Lei se la prende con Walt Disney...
"Le storie di Disney sono tratte dalle opere dei fratelli Grimm, dalle 'Mille e una notte' e altro ancora. Ma nonostante siano abituati a trovare altrove l'ispirazione, quelli della Disney impediscono a chiunque di usare le loro creazioni e di trasformarle. Io penso che la possibilità di appropriarsi di un'opera d'arte dev'essere libera. Per questo non solo ho scritto il saggio su 'Harper's', ma ho cercato di introdurre alcuni gradi di libertà nell'utilizzare le mie opere".
Infatti lei ha reso diverse sue opere disponibili gratis su Internet. Una scelta etica o un modello di business?
"Non credo che la mia strategia possa diventare un modello per altri. È più un gioco e una provocazione. È una soluzione personale che non raccomando a nessun altro".
Ha lanciato il 'progetto dei materiali promiscui' sul sito mentre scriveva il suo ultimo romanzo. Qualche riferimento alla promiscuità sessuale della protagonista Lucinda?
"Direi di sì, anche se mentre scrivevo il romanzo non ne ero conscio. C'è una compenetrazione tra la promiscuità dei corpi e quella del lavoro artistico".
Nel romanzo c'è uno sportello telefonico per i reclami che in realtà è una installazione...
"Non ho mai avuto problemi a pensare che un artista possa dichiarare artistico qualcosa di inaspettato mettendoci una cornice intorno. Nell'era dell'arte concettuale molte cose che non sembravano arte potevano essere definite artistiche anche se non erano tali".
Da dove nasce l'idea?
"Negli anni Settanta a New York c'era un tale che si faceva chiamare Mister Apology e aveva una linea telefonica che chiunque poteva chiamare per scusarsi di qualunque cosa avesse fatto. Mister Apology colpì la mia immaginazione, mi sembrava che meritasse un racconto. Ne ho approfittato per esplorare il mondo della realtà virtuale, che in questo caso è la cultura telefonica. Amo descrivere come si comporta la gente quando si incontra in questi spazi virtuali".
Perché i protagonisti del suo romanzo non sono neanche capaci di dare un nome alla loro band?

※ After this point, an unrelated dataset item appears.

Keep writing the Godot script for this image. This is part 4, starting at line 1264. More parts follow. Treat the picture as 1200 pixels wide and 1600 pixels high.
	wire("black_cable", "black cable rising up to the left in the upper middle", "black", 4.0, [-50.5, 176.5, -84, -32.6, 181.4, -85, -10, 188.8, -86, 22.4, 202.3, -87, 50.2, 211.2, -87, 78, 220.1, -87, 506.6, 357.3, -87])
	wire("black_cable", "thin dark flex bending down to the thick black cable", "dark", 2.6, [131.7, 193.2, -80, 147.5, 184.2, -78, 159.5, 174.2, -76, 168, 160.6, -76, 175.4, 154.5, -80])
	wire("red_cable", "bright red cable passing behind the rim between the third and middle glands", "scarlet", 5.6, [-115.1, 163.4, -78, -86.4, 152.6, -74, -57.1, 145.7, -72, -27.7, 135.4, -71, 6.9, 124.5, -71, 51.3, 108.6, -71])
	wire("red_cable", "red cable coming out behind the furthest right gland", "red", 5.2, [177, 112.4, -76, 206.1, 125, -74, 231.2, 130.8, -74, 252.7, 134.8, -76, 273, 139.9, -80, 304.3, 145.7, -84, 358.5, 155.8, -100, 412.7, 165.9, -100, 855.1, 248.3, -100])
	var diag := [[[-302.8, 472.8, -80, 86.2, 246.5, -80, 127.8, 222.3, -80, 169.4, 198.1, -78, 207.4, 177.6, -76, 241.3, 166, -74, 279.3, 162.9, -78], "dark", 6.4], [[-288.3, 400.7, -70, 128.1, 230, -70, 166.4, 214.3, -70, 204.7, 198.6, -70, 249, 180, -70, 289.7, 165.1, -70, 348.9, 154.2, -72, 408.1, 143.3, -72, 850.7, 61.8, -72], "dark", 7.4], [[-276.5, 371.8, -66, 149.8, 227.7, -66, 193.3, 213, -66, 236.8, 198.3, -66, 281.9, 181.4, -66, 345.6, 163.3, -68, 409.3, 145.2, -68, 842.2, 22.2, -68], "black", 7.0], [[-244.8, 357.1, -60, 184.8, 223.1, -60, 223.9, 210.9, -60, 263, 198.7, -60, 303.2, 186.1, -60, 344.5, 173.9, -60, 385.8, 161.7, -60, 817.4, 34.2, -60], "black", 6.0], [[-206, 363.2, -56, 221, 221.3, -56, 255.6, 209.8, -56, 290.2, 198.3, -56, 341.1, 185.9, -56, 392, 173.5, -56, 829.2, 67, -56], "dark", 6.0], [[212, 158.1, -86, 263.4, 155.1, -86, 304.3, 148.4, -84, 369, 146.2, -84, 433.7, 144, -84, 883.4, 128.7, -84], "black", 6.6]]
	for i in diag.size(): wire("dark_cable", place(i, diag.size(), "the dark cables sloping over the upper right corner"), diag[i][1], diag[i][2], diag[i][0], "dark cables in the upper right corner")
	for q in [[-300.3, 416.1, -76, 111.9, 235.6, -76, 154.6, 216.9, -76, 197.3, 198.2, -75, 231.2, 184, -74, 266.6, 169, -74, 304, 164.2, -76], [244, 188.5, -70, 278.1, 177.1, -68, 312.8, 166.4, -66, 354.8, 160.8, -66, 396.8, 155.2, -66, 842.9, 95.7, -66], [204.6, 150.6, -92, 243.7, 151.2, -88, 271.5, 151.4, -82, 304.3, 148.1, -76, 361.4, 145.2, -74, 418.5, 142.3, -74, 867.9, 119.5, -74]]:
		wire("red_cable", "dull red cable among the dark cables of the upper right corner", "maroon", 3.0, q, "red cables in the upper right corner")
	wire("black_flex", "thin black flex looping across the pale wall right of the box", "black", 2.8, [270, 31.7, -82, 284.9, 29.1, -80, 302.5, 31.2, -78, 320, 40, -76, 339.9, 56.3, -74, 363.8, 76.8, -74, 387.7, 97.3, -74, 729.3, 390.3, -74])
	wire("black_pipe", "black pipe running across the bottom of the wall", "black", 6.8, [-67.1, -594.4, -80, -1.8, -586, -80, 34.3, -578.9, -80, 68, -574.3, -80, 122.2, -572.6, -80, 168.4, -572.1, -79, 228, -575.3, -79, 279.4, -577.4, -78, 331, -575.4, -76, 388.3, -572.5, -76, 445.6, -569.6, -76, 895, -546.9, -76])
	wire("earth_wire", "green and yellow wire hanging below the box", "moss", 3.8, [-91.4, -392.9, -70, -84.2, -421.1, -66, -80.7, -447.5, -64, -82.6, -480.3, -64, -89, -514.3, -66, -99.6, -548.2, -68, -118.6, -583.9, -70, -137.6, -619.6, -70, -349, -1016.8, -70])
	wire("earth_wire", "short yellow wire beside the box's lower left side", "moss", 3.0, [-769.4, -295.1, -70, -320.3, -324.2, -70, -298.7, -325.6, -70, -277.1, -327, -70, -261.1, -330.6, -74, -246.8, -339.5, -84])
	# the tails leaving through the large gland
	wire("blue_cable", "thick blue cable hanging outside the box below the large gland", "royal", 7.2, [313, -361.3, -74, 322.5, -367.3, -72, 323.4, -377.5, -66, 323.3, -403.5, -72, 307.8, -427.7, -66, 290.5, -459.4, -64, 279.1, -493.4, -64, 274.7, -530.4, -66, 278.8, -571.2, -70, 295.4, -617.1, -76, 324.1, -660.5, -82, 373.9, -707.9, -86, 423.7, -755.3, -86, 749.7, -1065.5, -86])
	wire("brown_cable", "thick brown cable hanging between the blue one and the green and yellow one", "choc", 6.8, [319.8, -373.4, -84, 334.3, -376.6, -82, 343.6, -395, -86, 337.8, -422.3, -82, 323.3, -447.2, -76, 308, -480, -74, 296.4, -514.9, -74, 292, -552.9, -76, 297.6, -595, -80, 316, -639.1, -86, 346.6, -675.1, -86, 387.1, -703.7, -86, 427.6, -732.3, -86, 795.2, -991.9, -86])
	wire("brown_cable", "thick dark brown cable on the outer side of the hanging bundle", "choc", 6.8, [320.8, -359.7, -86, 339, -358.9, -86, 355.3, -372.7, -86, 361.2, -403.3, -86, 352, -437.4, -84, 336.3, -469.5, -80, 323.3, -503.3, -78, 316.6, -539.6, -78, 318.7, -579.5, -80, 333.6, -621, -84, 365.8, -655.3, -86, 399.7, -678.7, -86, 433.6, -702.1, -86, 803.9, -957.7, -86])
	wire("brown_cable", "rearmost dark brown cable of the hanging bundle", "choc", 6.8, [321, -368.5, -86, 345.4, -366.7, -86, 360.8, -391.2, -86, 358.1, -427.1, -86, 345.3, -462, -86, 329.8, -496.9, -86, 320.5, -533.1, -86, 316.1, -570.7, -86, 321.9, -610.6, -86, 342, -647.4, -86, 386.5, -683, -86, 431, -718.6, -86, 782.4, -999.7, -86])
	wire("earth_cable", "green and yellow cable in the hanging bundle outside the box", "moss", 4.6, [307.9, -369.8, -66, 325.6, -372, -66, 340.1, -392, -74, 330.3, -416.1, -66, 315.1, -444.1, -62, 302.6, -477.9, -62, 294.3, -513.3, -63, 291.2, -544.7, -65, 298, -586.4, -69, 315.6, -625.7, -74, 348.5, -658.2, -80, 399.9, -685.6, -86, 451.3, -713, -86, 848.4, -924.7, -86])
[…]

"Sono affascinato dal potere dei nomi. Nella 'Fortezza della solitudine' ogni personaggio ha diversi nomi. Dylan è soprannominato 'Dillinger' e 'D-man', alla fine assume le sembianze di un super-eroe, 'L'uomo freccia', e firma 'Dos' i suoi graffiti. C'era un eccesso di nomi, perché ogni cosa aveva diversi significati. Al contrario le vite dei personaggi del nuovo libro sono per certi versi così stupide, libere e arbitrarie, che c'è la difficoltà a trovarne anche un solo nome. Questo per me rappresenta la qualità senza forma delle loro esistenze".
Nei suoi romanzi compaiono spesso i canguri. Un simbolo o un gioco?
"Sono strani, mi affascinano. Vent'anni fa, quando ho scritto di canguri per la prima volta in 'Gun, With Occasional Music', non pensavo che lo avrei fatto ancora. Poi è diventato un gioco".
Perché ha ambientato il romanzo a Los Angeles?
"Volevo rompere con l'abitudine di scrivere su Brooklyn. La California è l'altro posto dove ho vissuto per parte della mia vita. Ma in realtà ho scelto Los Angeles, che per molti versi è per me un luogo ignoto e misterioso, perché si tratta di una città che mi genera curiosità e confusione. Volevo esplorare la stranezza della città".
Lei descrive un mondo senza scopo, senza significato...
"Non userei questa parola. Il significato delle cose è un fatto individuale e soggettivo. Certo le vite che descrivo sono proiettate in un universo assurdo".
È un universo senza utopie, dove tutto sembra accadere per caso... È questa la sua filosofia?
"Non ho una filosofia. Credo di avere fede solo nelle strutture concettuali costruite dall'uomo: la famiglie, le subculture. Sono luoghi che offrono opportunità e salvezza al di fuori del vuoto dell'universo".
Ha avuto esperienze negative vendendo alcune delle sue storie a Hollywood.
"Non è stata un'esperienza soddisfacente nel senso che i film non sono ancora stati prodotti. Ma è stata molto positiva perché i soldi garantiti da questi contratti mi hanno permesso di scrivere liberamente per parecchio tempo. E questo è esattamente quello di cui uno scrittore ha bisogno: la libertà di scrivere. Hollywood mi ha aiutato regalandomi questo tempo".
Ora due registi stanno girando film tratti da racconti da lei offerti liberamente su Internet. Uno a Chicago, un altro in Germania.
"Sono curioso di vedere il risultato finale. Molti hanno la tendenza a non mettere in discussione il modo in cui tradizionalmente si accordano autori e registi. Ma in realtà non c'è alcuna norma etica che dica di fare in quel modo. In fondo, come dice lei, si tratta solo di 'modelli di business'. Perché allora non guardarsi intorno e non creare accordi di altro tipo?".